Source data =>
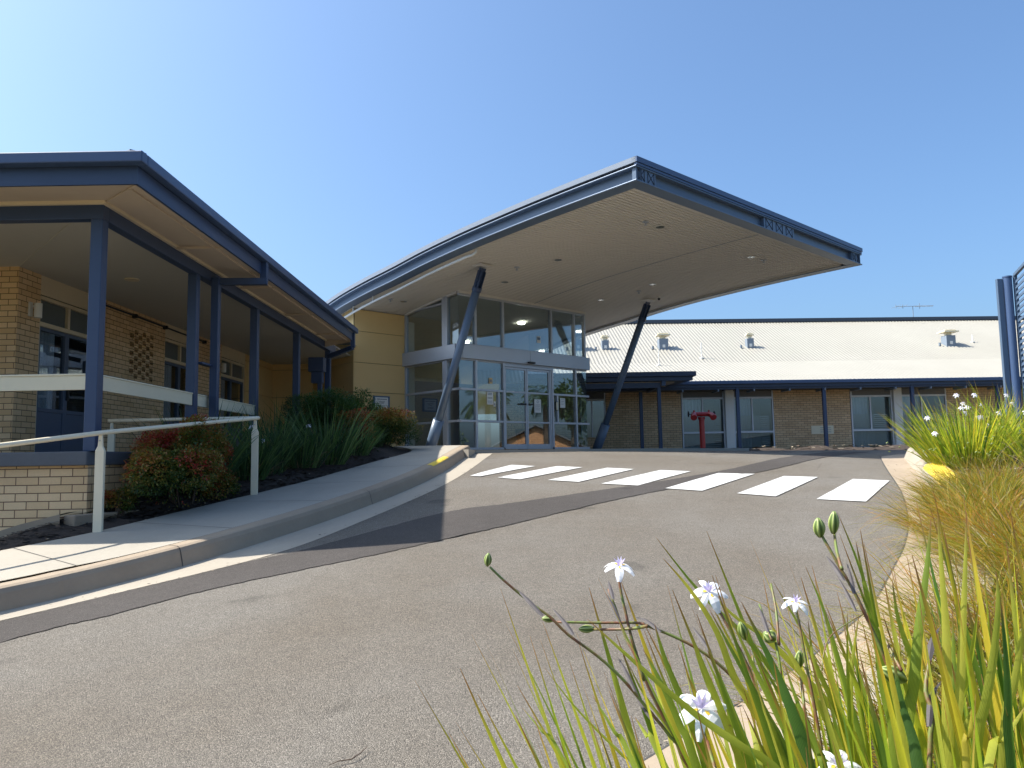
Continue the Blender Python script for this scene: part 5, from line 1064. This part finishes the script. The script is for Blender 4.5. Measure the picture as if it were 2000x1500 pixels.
shrub('heavenly_bamboo','small knee high heavenly bamboo just right of the nearest rail post','shrub',(-4.32,8.45,bedl(-4.3,8.45)-.02),.20,.18,.28,500,'nandina_leaf',.032,.015,12,nt_(8),'heavenly bamboo shrubs',5)
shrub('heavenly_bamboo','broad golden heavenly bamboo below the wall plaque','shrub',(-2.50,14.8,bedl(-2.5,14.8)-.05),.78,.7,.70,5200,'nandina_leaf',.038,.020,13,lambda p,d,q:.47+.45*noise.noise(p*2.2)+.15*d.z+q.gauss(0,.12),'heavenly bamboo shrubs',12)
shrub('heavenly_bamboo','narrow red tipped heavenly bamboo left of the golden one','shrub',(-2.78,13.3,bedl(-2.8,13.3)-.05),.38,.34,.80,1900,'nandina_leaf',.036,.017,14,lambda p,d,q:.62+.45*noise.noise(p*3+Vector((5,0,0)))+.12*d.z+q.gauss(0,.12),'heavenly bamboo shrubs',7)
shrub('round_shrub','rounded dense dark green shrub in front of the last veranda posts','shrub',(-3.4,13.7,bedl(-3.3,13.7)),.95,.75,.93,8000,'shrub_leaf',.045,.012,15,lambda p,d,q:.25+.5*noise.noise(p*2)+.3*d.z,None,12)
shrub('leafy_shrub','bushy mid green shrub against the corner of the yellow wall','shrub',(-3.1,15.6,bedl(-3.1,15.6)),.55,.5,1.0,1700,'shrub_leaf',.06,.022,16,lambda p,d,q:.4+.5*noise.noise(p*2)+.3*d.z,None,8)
# ================================================================ surroundings off to the right (seen mirrored in the glass)
def palm(x,y,z,h,seed,label):
    q=random.Random(seed); t=thing('palm_tree',label,'palm',(x,y,z),'palms across the car park'); m=MB()
    m.tube([(x+.04*math.sin(i),y,z+h*i/14) for i in range(15)],[.24-.005*i for i in range(15)],10); m.build('trunk','bark',t)
    m=MB()
    for k in range(30):
        a=k*2.4; e=q.uniform(-.2,1.2); L=q.uniform(1.6,2.3); p=Vector((x,y,z+h)); d=Vector((math.cos(a)*math.cos(e),math.sin(a)*math.cos(e),math.sin(e)));P=[p.copy()]
        for i in range(10):
            p=p+d*L/10; d=(d+Vector((0,0,-.22))).normalized(); P.append(p.copy())
        for i in range(1,11):
            d=(P[i]-P[i-1]).normalized(); s=d.cross(Vector((0,0,1)));s=s.normalized() if s.length>.05 else Vector((1,0,0))
            for sg in (-1,1):
                for o in (0,.5): m.leaf(P[i-1].lerp(P[i],o),(s*sg*.8+d*.5+Vector((0,0,-.35))),(0,0,1),.6*math.sin(math.pi*(i+1)/12.5)+.1,.06,q.random())
    m.build('crown','tree_leaf',t,attr=True,recalc=False)
palm(29,18.8,rz(29,18.8),4.0,1,'shorter feather palm across the car park'); palm(34,22.6,rz(34,22),5.2,2,'taller feather palm across the car park')
def tree(x,y,z,h,r,seed,label):
    q=random.Random(seed); t=thing('leafy_tree',label,'tree',(x,y,z)); m=MB(); m.tube([(x,y,z-.2),(x+.1,y,z+h*.4),(x,y,z+h*.75)],[.22,.16,.08],9)
    for k in range(6): a=k*1.05; m.tube([(x+.05,y,z+h*.4),(x+r*.6*math.cos(a),y+r*.6*math.sin(a),z+h*.75)],[.09,.03],6)
    m.build('trunk','bark',t); m=MB(); lp=[(Vector((math.cos(k*2.4)*r*.55,math.sin(k*2.4)*r*.55,h*(.55+.4*q.random()))),r*q.uniform(.35,.55)) for k in range(12)]
    for k in range(2200):
        lc,lr=q.choice(lp); d=Vector((q.gauss(0,1),q.gauss(0,1),q.gauss(0,1))).normalized(); p=Vector((x,y,z))+lc+d*lr*(.6+.45*q.random()); m.leaf(p,d+Vector((q.gauss(0,.5),q.gauss(0,.5),-.2)),(q.gauss(0,1),0,1),.28,.14,max(0,min(1,.5+.4*d.z+q.gauss(0,.15))))
    m.build('crown','tree_leaf',t,attr=True,recalc=False)
tree(27,24.5,rz(27,24.5),4.4,1.8,5,'dense green tree across the car park'); tree(38,27,rz(38,27),6.5,2.8,6,'tall green tree behind the car park'); tree(40,14,rz(40,14),3.2,2.0,7,'low bushy tree at the far car park edge')
hs=thing('orange_house','orange rendered house with a gabled roof across the car park','house',(46,21,rz(46,21)))
zz=rz(46,21); m=MB(); 
m.poly([(44,17,zz),(44,26,zz),(44,26,zz+2.6),(44,21.5,zz+4.6),(44,17,zz+2.6)]); m.poly([(44,17,zz),(52,17,zz),(52,17,zz+2.6),(44,17,zz+2.6)]); m.poly([(44,26,zz),(52,26,zz),(52,26,zz+2.6),(44,26,zz+2.6)]); m.poly([(52,17,zz),(52,26,zz),(52,26,zz+2.6),(52,21.5,zz+4.6),(52,17,zz+2.6)])
PM('orange_render',(.55,.27,.12),.8); m.build('wall','orange_render',hs,recalc=False)
m=MB(); m.bar((48,16.3,zz+2.35),(48,21.5,zz+4.75),8.8,.12,(0,0,1)); m.bar((48,26.7,zz+2.35),(48,21.5,zz+4.75),8.8,.12,(0,0,1)); m.build('roof','coping',hs)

Written request =>
Without including any pictures, reproduce the listing exactly.

Reply =>
Continue the Blender Python script for this scene: part 5, from line 1064. This part finishes the script. The script is for Blender 4.5. Measure the picture as if it were 2000x1500 pixels.
shrub('heavenly_bamboo','small knee high heavenly bamboo just right of the nearest rail post','shrub',(-4.32,8.45,bedl(-4.3,8.45)-.02),.20,.18,.28,500,'nandina_leaf',.032,.015,12,nt_(8),'heavenly bamboo shrubs',5)
shrub('heavenly_bamboo','broad golden heavenly bamboo below the wall plaque','shrub',(-2.50,14.8,bedl(-2.5,14.8)-.05),.78,.7,.70,5200,'nandina_leaf',.038,.020,13,lambda p,d,q:.47+.45*noise.noise(p*2.2)+.15*d.z+q.gauss(0,.12),'heavenly bamboo shrubs',12)
shrub('heavenly_bamboo','narrow red tipped heavenly bamboo left of the golden one','shrub',(-2.78,13.3,bedl(-2.8,13.3)-.05),.38,.34,.80,1900,'nandina_leaf',.036,.017,14,lambda p,d,q:.62+.45*noise.noise(p*3+Vector((5,0,0)))+.12*d.z+q.gauss(0,.12),'heavenly bamboo shrubs',7)
shrub('round_shrub','rounded dense dark green shrub in front of the last veranda posts','shrub',(-3.4,13.7,bedl(-3.3,13.7)),.95,.75,.93,8000,'shrub_leaf',.045,.012,15,lambda p,d,q:.25+.5*noise.noise(p*2)+.3*d.z,None,12)
shrub('leafy_shrub','bushy mid green shrub against the corner of the yellow wall','shrub',(-3.1,15.6,bedl(-3.1,15.6)),.55,.5,1.0,1700,'shrub_leaf',.06,.022,16,lambda p,d,q:.4+.5*noise.noise(p*2)+.3*d.z,None,8)
# ================================================================ surroundings off to the right (seen mirrored in the glass)
def palm(x,y,z,h,seed,label):
    q=random.Random(seed); t=thing('palm_tree',label,'palm',(x,y,z),'palms across the car park'); m=MB()
    m.tube([(x+.04*math.sin(i),y,z+h*i/14) for i in range(15)],[.24-.005*i for i in range(15)],10); m.build('trunk','bark',t)
    m=MB()
    for k in range(30):
        a=k*2.4; e=q.uniform(-.2,1.2); L=q.uniform(1.6,2.3); p=Vector((x,y,z+h)); d=Vector((math.cos(a)*math.cos(e),math.sin(a)*math.cos(e),math.sin(e)));P=[p.copy()]
        for i in range(10):
            p=p+d*L/10; d=(d+Vector((0,0,-.22))).normalized(); P.append(p.copy())
        for i in range(1,11):
            d=(P[i]-P[i-1]).normalized(); s=d.cross(Vector((0,0,1)));s=s.normalized() if s.length>.05 else Vector((1,0,0))
            for sg in (-1,1):
                for o in (0,.5): m.leaf(P[i-1].lerp(P[i],o),(s*sg*.8+d*.5+Vector((0,0,-.35))),(0,0,1),.6*math.sin(math.pi*(i+1)/12.5)+.1,.06,q.random())
    m.build('crown','tree_leaf',t,attr=True,recalc=False)
palm(29,18.8,rz(29,18.8),4.0,1,'shorter feather palm across the car park'); palm(34,22.6,rz(34,22),5.2,2,'taller feather palm across the car park')
def tree(x,y,z,h,r,seed,label):
    q=random.Random(seed); t=thing('leafy_tree',label,'tree',(x,y,z)); m=MB(); m.tube([(x,y,z-.2),(x+.1,y,z+h*.4),(x,y,z+h*.75)],[.22,.16,.08],9)
    for k in range(6): a=k*1.05; m.tube([(x+.05,y,z+h*.4),(x+r*.6*math.cos(a),y+r*.6*math.sin(a),z+h*.75)],[.09,.03],6)
    m.build('trunk','bark',t); m=MB(); lp=[(Vector((math.cos(k*2.4)*r*.55,math.sin(k*2.4)*r*.55,h*(.55+.4*q.random()))),r*q.uniform(.35,.55)) for k in range(12)]
    for k in range(2200):
        lc,lr=q.choice(lp); d=Vector((q.gauss(0,1),q.gauss(0,1),q.gauss(0,1))).normalized(); p=Vector((x,y,z))+lc+d*lr*(.6+.45*q.random()); m.leaf(p,d+Vector((q.gauss(0,.5),q.gauss(0,.5),-.2)),(q.gauss(0,1),0,1),.28,.14,max(0,min(1,.5+.4*d.z+q.gauss(0,.15))))
    m.build('crown','tree_leaf',t,attr=True,recalc=False)
tree(27,24.5,rz(27,24.5),4.4,1.8,5,'dense green tree across the car park'); tree(38,27,rz(38,27),6.5,2.8,6,'tall green tree behind the car park'); tree(40,14,rz(40,14),3.2,2.0,7,'low bushy tree at the far car park edge')
hs=thing('orange_house','orange rendered house with a gabled roof across the car park','house',(46,21,rz(46,21)))
zz=rz(46,21); m=MB(); 
m.poly([(44,17,zz),(44,26,zz),(44,26,zz+2.6),(44,21.5,zz+4.6),(44,17,zz+2.6)]); m.poly([(44,17,zz),(52,17,zz),(52,17,zz+2.6),(44,17,zz+2.6)]); m.poly([(44,26,zz),(52,26,zz),(52,26,zz+2.6),(44,26,zz+2.6)]); m.poly([(52,17,zz),(52,26,zz),(52,26,zz+2.6),(52,21.5,zz+4.6),(52,17,zz+2.6)])
PM('orange_render',(.55,.27,.12),.8); m.build('wall','orange_render',hs,recalc=False)
m=MB(); m.bar((48,16.3,zz+2.35),(48,21.5,zz+4.75),8.8,.12,(0,0,1)); m.bar((48,26.7,zz+2.35),(48,21.5,zz+4.75),8.8,.12,(0,0,1)); m.build('roof','coping',hs)